Emily LakdawallaJul 16, 2007

Hey, Moon! Get out of the way of Cassini!

Here's a funny Cassini item that Dave Seal just pointed out to me. Go to space.jpl.nasa.gov and ask to see Earth as seen from Cassini, and here's what the view looked like just a couple of hours ago:

Earth as seen from Cassini, July 16, 2007

NASA / JPL / Solar System Simulator (Dave Seal)

Earth as seen from Cassini, July 16, 2007

Dave also said that if the Moon is sufficiently close to Cassini's radio beam, it's possible they'll see higher "system noise temperature from the radio reflections from the Moon being near the primary beam / in the sidelobes." Sadly, I can't say I know enough about radio transmissions to quite understand what Dave is talking about here, but I reproduce the information for those of you who do.
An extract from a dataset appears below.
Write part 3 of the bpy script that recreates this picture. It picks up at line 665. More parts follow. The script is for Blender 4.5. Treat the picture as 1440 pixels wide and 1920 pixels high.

Dave also said that the navigation team -- which uses Cassini's radio signals to track the speed of the spacecraft -- might see a signal from the occultation in their Doppler data, one when the downlink signal gets "lensed" by its passage near the Moon, and another one that'll happen one round-trip light time period later (which is I think about 170 minutes right now), after the uplinked commands are radioed back to Earth (something that Cassini does as a check to make sure it received the uplink correctly).

I wonder if the Goldstone operators looked out their windows and said, "hey, it looks like the Moon's right where we're pointing our antennas..." It's probably the closest lunar occultation of a Deep Space Network station that Cassini has had. Do the Goldstone operators have windows?